In the trailer for her debut album Super Sunset, Allie X sets the scene as if she’s thought over it a couple times: “Imagine walking into a department store in the early ‘90s, and everyone is in drag.” She’s come to the photoshoot hair and makeup ready, and contrary to the natural, long black hair we were expecting, she shows up to the studio in full drag regalia: a black mesh veil, fuchsia eyeshadow, a short but curly blonde wig, and a red lip. Allie X walks the walk.
The LA by way of Canada electro-pop star looks like if a witch from Hocus Pocus cosplayed as a Macy’s perfume sales rep for the day, exhibiting the distinct and intentional blending of narratives that has been the driving force behind her new project. Super Sunset, she tells me, documents the ups and downs that come with moving to Los Angeles to pursue a music career—no Visa, no real plan even. Just a publishing deal and pure, concentrated ambition.
“What I’ve done with this record is pretty directly told my story of the last five years, but I wanted to place it in a surreal environment, almost as if I was directing a Hollywood movie about my Hollywood story,” she says. “I wanted to sort of personify the different people I’ve been and become in a very exaggerated way. I also wanted to show the grotesque, as well as the glamorous, side of this extreme of ‘trying to be a star’ and what that even means and how pathetic that could be.”
The music video for lead single “Not So Bad In LA,” which premieres today exclusively on i-D, portrays the transformative journey of just one of her many self-reflective archetypes: the Hollywood starlet. “She’s usually gonna be blonde, and she’s really the one who represents the desperation and the glamour of wanting to be famous—the delusion that you fall into.” Then there’s the “nun” character who “represents pure artistic drive, the musical and spiritual side of art, the beautiful side of wanting to make art.” And lastly is the “sci-fi girl” who is “retro future and encapsulates all the weird, disconnected, quirky things about me that you see Allie X as,” she explains, like a theatre kid with a hyperactive imagination. “That’s usually how people identify me — like, she’s kind of cold, or witch-like, or like an alien. And those are all qualities that exist in me that I’m comfortable showing people.” She’s right. If Allie X is anything, she’s a shapeshifter.
Having first made her way on the pop radar in 2015 with Collxtion I and then last year with Collxtion II, both releases filled with bright, glowing bops like “That’s So Us” and dark pop runway anthems like “Casanova,” the singer seemed primed for pop princess status from the jump. “When I first arrived in LA, I was just listening to a lot of Max Martin and trying to understand the whole ‘formula’ of writing a pop song,” she reflects on her beginnings as a songwriter.

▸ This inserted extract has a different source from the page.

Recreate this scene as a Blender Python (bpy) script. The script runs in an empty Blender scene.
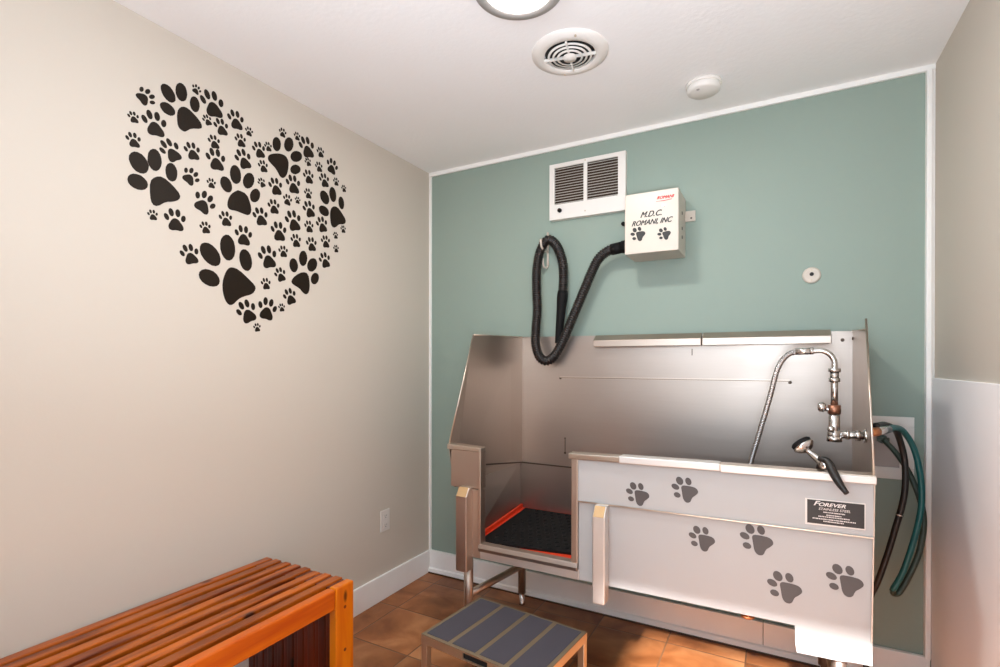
# Pet wash room: slatted bench, paw-print heart, stainless dog tub, dryer, step stool.
LAMP = 9.; LAMPW = 9.; SKY = 1.7; SKYCOL = (.70, .86, 1., 1); SUN = 14.; SUNDIR = (.0, .807, -.590); EXPO = .5
CEIL_FILL = 25.; SOFT_FILL = 8.5; FLCOL = (.72, .88, 1.04); FLPOS = (1.85, -2.4, 1.2); FLDIR = (0.0, .22, 1)
BIGP={"A":[[[-1.503,2.133],[-1.504,2.16],[-1.499,2.182],[-1.485,2.197],[-1.466,2.199],[-1.441,2.185],[-1.421,2.169],[-1.414,2.155],[-1.417,2.143],[-1.454,2.13],[-1.47,2.114],[-1.478,2.108],[-1.493,2.111],[-1.501,2.121]],[[-1.519,2.238],[-1.512,2.228],[-1.509,2.217],[-1.509,2.206],[-1.514,2.198],[-1.521,2.193],[-1.53,2.192],[-1.54,2.196],[-1.549,2.204],[-1.555,2.214],[-1.558,2.225],[-1.558,2.235],[-1.553,2.244],[-1.546,2.248],[-1.537,2.249],[-1.527,2.246]],[[-1.47,2.259],[-1.468,2.247],[-1.47,2.234],[-1.474,2.223],[-1.481,2.216],[-1.489,2.213],[-1.497,2.215],[-1.503,2.221],[-1.508,2.232],[-1.509,2.244],[-1.508,2.256],[-1.504,2.267],[-1.497,2.275],[-1.489,2.278],[-1.481,2.276],[-1.474,2.27]],[[-1.424,2.235],[-1.423,2.224],[-1.425,2.213],[-1.429,2.203],[-1.435,2.197],[-1.442,2.195],[-1.448,2.197],[-1.454,2.203],[-1.458,2.213],[-1.459,2.224],[-1.457,2.234],[-1.453,2.244],[-1.447,2.25],[-1.44,2.252],[-1.433,2.25],[-1.428,2.244]],[[-1.525,2.183],[-1.517,2.178],[-1.511,2.17],[-1.51,2.162],[-1.512,2.155],[-1.518,2.149],[-1.526,2.145],[-1.536,2.145],[-1.546,2.147],[-1.554,2.153],[-1.559,2.16],[-1.561,2.168],[-1.559,2.175],[-1.553,2.181],[-1.545,2.185],[-1.535,2.186]]],"B":[[[-1.593,1.895],[-1.576,1.916],[-1.552,1.924],[-1.517,1.903],[-1.492,1.878],[-1.496,1.859],[-1.517,1.846],[-1.542,1.839],[-1.569,1.815],[-1.586,1.818],[-1.593,1.845]],[[-1.608,1.969],[-1.6,1.958],[-1.596,1.945],[-1.598,1.932],[-1.603,1.921],[-1.612,1.914],[-1.624,1.912],[-1.636,1.915],[-1.646,1.923],[-1.653,1.935],[-1.657,1.947],[-1.656,1.96],[-1.65,1.971],[-1.641,1.978],[-1.63,1.98],[-1.618,1.977]],[[-1.556,1.984],[-1.555,1.969],[-1.558,1.955],[-1.564,1.943],[-1.572,1.936],[-1.581,1.935],[-1.589,1.939],[-1.596,1.948],[-1.6,1.961],[-1.6,1.975],[-1.598,1.989],[-1.592,2.001],[-1.584,2.008],[-1.575,2.01],[-1.567,2.006],[-1.56,1.997]],[[-1.503,1.958],[-1.503,1.946],[-1.505,1.933],[-1.51,1.923],[-1.518,1.917],[-1.525,1.916],[-1.533,1.919],[-1.539,1.927],[-1.542,1.938],[-1.543,1.951],[-1.541,1.963],[-1.536,1.973],[-1.529,1.979],[-1.521,1.981],[-1.513,1.977],[-1.507,1.969]],[[-1.62,1.905],[-1.61,1.899],[-1.602,1.891],[-1.599,1.881],[-1.601,1.871],[-1.608,1.862],[-1.618,1.857],[-1.63,1.855],[-1.642,1.857],[-1.652,1.862],[-1.659,1.87],[-1.661,1.88],[-1.659,1.89],[-1.653,1.898],[-1.644,1.904],[-1.632,1.906]]],"C":[[[-1.137,2.138],[-1.13,2.152],[-1.106,2.166],[-1.073,2.177],[-1.048,2.176],[-1.034,2.159],[-1.034,2.134],[-1.04,2.102],[-1.053,2.081],[-1.065,2.074],[-1.078,2.077],[-1.09,2.094],[-1.104,2.108],[-1.125,2.119],[-1.136,2.128]],[[-1.073,2.219],[-1.074,2.207],[-1.077,2.195],[-1.083,2.186],[-1.091,2.18],[-1.099,2.179],[-1.106,2.182],[-1.112,2.19],[-1.114,2.2],[-1.114,2.212],[-1.111,2.224],[-1.105,2.233],[-1.097,2.239],[-1.089,2.24],[-1.082,2.237],[-1.076,2.23]],[[-1.008,2.24],[-1.011,2.227],[-1.017,2.214],[-1.025,2.205],[-1.035,2.199],[-1.044,2.199],[-1.051,2.203],[-1.056,2.212],[-1.057,2.223],[-1.054,2.236],[-1.049,2.248],[-1.04,2.258],[-1.031,2.264],[-1.022,2.264],[-1.014,2.26],[-1.01,2.251]],[[-0.962,2.205],[-0.964,2.194],[-0.971,2.184],[-0.981,2.175],[-0.993,2.169],[-1.005,2.166],[-1.015,2.168],[-1.022,2.174],[-1.024,2.182],[-1.022,2.192],[-1.015,2.203],[-1.005,2.212],[-0.993,2.218],[-0.981,2.22],[-0.971,2.219],[-0.964,2.213]],[[-0.97,2.143],[-0.972,2.134],[-0.979,2.125],[-0.988,2.118],[-0.998,2.112],[-1.009,2.111],[-1.017,2.112],[-1.023,2.117],[-1.025,2.125],[-1.023,2.134],[-1.017,2.143],[-1.009,2.15],[-0.998,2.156],[-0.988,2.157],[-0.979,2.156],[-0.972,2.151]]],"D":[[[-1.314,1.909],[-1.301,1.937],[-1.279,1.956],[-1.269,1.962],[-1.233,1.957],[-1.216,1.92],[-1.212,1.892],[-1.224,1.872],[-1.251,1.873],[-1.278,1.877],[-1.306,1.874],[-1.316,1.885]],[[-1.259,2.03],[-1.258,2.016],[-1.26,2.002],[-1.266,1.991],[-1.275,1.984],[-1.284,1.982],[-1.293,1.986],[-1.3,1.995],[-1.304,2.008],[-1.305,2.022],[-1.302,2.036],[-1.297,2.047],[-1.289,2.054],[-1.279,2.056],[-1.271,2.052],[-1.263,2.043]],[[-1.2,2.017],[-1.204,2.004],[-1.211,1.992],[-1.22,1.984],[-1.23,1.979],[-1.239,1.98],[-1.246,1.986],[-1.25,1.996],[-1.25,2.008],[-1.246,2.021],[-1.239,2.033],[-1.23,2.042],[-1.22,2.046],[-1.211,2.046],[-1.204,2.04],[-1.2,2.03]],[[-1.174,1.964],[-1.177,1.953],[-1.184,1.942],[-1.193,1.935],[-1.202,1.932],[-1.21,1.933],[-1.216,1.938],[-1.219,1.947],[-1.219,1.958],[-1.215,1.97],[-1.208,1.98],[-1.2,1.987],[-1.191,1.991],[-1.183,1.99],[-1.176,1.984],[-1.173,1.975]],[[-1.301,1.983],[-1.297,1.972],[-1.296,1.96],[-1.299,1.95],[-1.305,1.942],[-1.314,1.939],[-1.324,1.94],[-1.332,1.945],[-1.34,1.954],[-1.344,1.965],[-1.344,1.976],[-1.341,1.986],[-1.335,1.994],[-1.327,1.997],[-1.317,1.997],[-1.308,1.992]]],"E":[[[-0.792,2.019],[-0.773,2.034],[-0.75,2.033],[-0.727,2.016],[-0.699,1.988],[-0.699,1.97],[-0.715,1.959],[-0.742,1.954],[-0.761,1.935],[-0.777,1.928],[-0.792,1.936],[-0.798,1.963],[-0.799,1.997]],[[-0.809,2.072],[-0.804,2.06],[-0.804,2.048],[-0.808,2.038],[-0.815,2.03],[-0.825,2.027],[-0.836,2.029],[-0.847,2.035],[-0.855,2.044],[-0.859,2.056],[-0.86,2.068],[-0.856,2.078],[-0.849,2.085],[-0.839,2.089],[-0.828,2.087],[-0.817,2.081]],[[-0.761,2.095],[-0.76,2.081],[-0.762,2.068],[-0.768,2.057],[-0.775,2.052],[-0.784,2.051],[-0.792,2.056],[-0.798,2.065],[-0.803,2.078],[-0.804,2.092],[-0.801,2.105],[-0.796,2.115],[-0.789,2.121],[-0.78,2.121],[-0.772,2.117],[-0.765,2.107]],[[-0.71,2.068],[-0.709,2.056],[-0.711,2.045],[-0.715,2.036],[-0.722,2.031],[-0.729,2.031],[-0.736,2.035],[-0.742,2.043],[-0.745,2.054],[-0.746,2.066],[-0.744,2.077],[-0.74,2.086],[-0.733,2.091],[-0.726,2.091],[-0.719,2.087],[-0.713,2.079]],[[-0.817,2.011],[-0.809,2.004],[-0.806,1.994],[-0.807,1.985],[-0.812,1.977],[-0.821,1.972],[-0.833,1.97],[-0.844,1.972],[-0.855,1.976],[-0.863,1.984],[-0.866,1.993],[-0.866,2.002],[-0.86,2.01],[-0.851,2.015],[-0.84,2.017],[-0.828,2.016]]],"F":[[[-1.297,1.653],[-1.269,1.648],[-1.23,1.621],[-1.197,1.595],[-1.193,1.579],[-1.208,1.557],[-1.251,1.542],[-1.273,1.527],[-1.293,1.505],[-1.31,1.503],[-1.324,1.518],[-1.334,1.548],[-1.336,1.586],[-1.327,1.619],[-1.314,1.644]],[[-1.359,1.709],[-1.348,1.694],[-1.343,1.677],[-1.344,1.662],[-1.35,1.651],[-1.362,1.645],[-1.377,1.645],[-1.393,1.652],[-1.407,1.663],[-1.418,1.678],[-1.423,1.694],[-1.422,1.709],[-1.416,1.72],[-1.405,1.726],[-1.39,1.727],[-1.374,1.721]],[[-1.284,1.735],[-1.283,1.716],[-1.287,1.697],[-1.296,1.683],[-1.307,1.676],[-1.319,1.676],[-1.33,1.684],[-1.339,1.698],[-1.344,1.715],[-1.345,1.735],[-1.341,1.753],[-1.333,1.766],[-1.322,1.774],[-1.31,1.775],[-1.298,1.767],[-1.289,1.754]],[[-1.212,1.7],[-1.21,1.683],[-1.212,1.667],[-1.219,1.655],[-1.228,1.648],[-1.239,1.648],[-1.25,1.654],[-1.258,1.665],[-1.264,1.681],[-1.266,1.697],[-1.264,1.713],[-1.258,1.725],[-1.249,1.732],[-1.238,1.733],[-1.227,1.727],[-1.218,1.716]],[[-1.371,1.624],[-1.358,1.615],[-1.349,1.603],[-1.346,1.591],[-1.349,1.579],[-1.358,1.57],[-1.371,1.566],[-1.387,1.566],[-1.402,1.571],[-1.415,1.579],[-1.424,1.591],[-1.427,1.603],[-1.424,1.614],[-1.415,1.623],[-1.402,1.628],[-1.387,1.628]]],"G":[[[-1.021,1.638],[-0.999,1.665],[-0.959,1.688],[-0.928,1.685],[-0.918,1.638],[-0.923,1.6],[-0.94,1.586],[-0.959,1.595],[-0.977,1.612],[-1.013,1.624]],[[-0.985,1.715],[-0.984,1.703],[-0.988,1.692],[-0.994,1.683],[-1.002,1.678],[-1.011,1.678],[-1.019,1.683],[-1.025,1.691],[-1.029,1.702],[-1.029,1.714],[-1.026,1.726],[-1.02,1.734],[-1.012,1.739],[-1.003,1.739],[-0.995,1.735],[-0.989,1.726]],[[-0.933,1.753],[-0.935,1.739],[-0.94,1.727],[-0.947,1.718],[-0.956,1.714],[-0.965,1.715],[-0.972,1.721],[-0.977,1.731],[-0.979,1.744],[-0.977,1.758],[-0.972,1.77],[-0.965,1.779],[-0.956,1.783],[-0.947,1.783],[-0.94,1.776],[-0.935,1.766]],[[-0.878,1.727],[-0.884,1.714],[-0.894,1.704],[-0.905,1.697],[-0.916,1.696],[-0.925,1.699],[-0.931,1.706],[-0.934,1.717],[-0.932,1.729],[-0.926,1.741],[-0.917,1.752],[-0.906,1.758],[-0.895,1.76],[-0.886,1.758],[-0.879,1.75],[-0.876,1.739]],[[-0.867,1.668],[-0.871,1.657],[-0.878,1.648],[-0.886,1.642],[-0.896,1.64],[-0.904,1.642],[-0.91,1.648],[-0.913,1.657],[-0.912,1.667],[-0.908,1.678],[-0.901,1.687],[-0.893,1.693],[-0.884,1.695],[-0.875,1.693],[-0.869,1.687],[-0.866,1.678]]]}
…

But after the success of her earliest tracks and a string of visuals that (compared to what we’re getting now) teeter toward the subdued side of the spectrum, Allie realized she didn’t need to try and fit the “top 40” mold anymore. “Not fitting in is kind of what makes me different and special.”
When she performs her new album track-by-track at Rough Trade in Brooklyn, the full-fledged Allie X comes out, and it’s almost face-melting. Emerging from the darkness in her signature veil and emerald green prom dress, she situates herself behind the keyboard and plays new songs in a way you’ve probably never seen her: high-octane and high note-hitting (belting, actually). On “Little Things,” she explores the frustration and desperation that often comes with a nitpicky mentality: “It’s the little things that all add up / Death by a thousand cuts.” It’s emo theatre almost—her very own grunge opera — and the performance proves that Allie thrives in a live, full band setting where she can truly emote.
The audience and her fanbase as a whole, she tells me, is largely queer — a community of pop heads who yearn for the time when the genre had layers, when artists were theatrical, and not only had important artistic statements to get across but interesting and mind-bending ways of getting them into their listeners’ heads. If not the most “current”-sounding artist of the moment, Allie X is certainly filling that gap for the gays. “Who could ask for anything more?”
We end our conversation talking about Angelyne, the LA darling who became famous in 1984 after a series of iconic billboards were posted with just her name and a suggestive pin-up photo, up there in the sky for all of the city to lay eyes on. Having become a part of LA’s cultural fabric, the 60-year-old can still be seen driving around her signature pink corvette in head-to-toe looks, a living embodiment of fame culture and the classic chase for those coveted fifteen minutes.
“She seems happy, so I’m not trying to put her down, but it’s kind of sad,” Allie observes. “Sometimes I look at my own story in the same way. It’s not strange to want to be an artist and express yourself, but it’s a strange thing to wanna be famous. There’s something dehumanizing about that whole pursuit.”
Maybe this is why Allie X chooses to explore herself through different personas, to avoid the inevitable dehumanization that comes with exposing yourself to the world. The “dream of Los Angeles” is a cliché, yet through Allie X’s altered lens becomes fresh once more, capturing our pop hungry hearts with each and every iteration.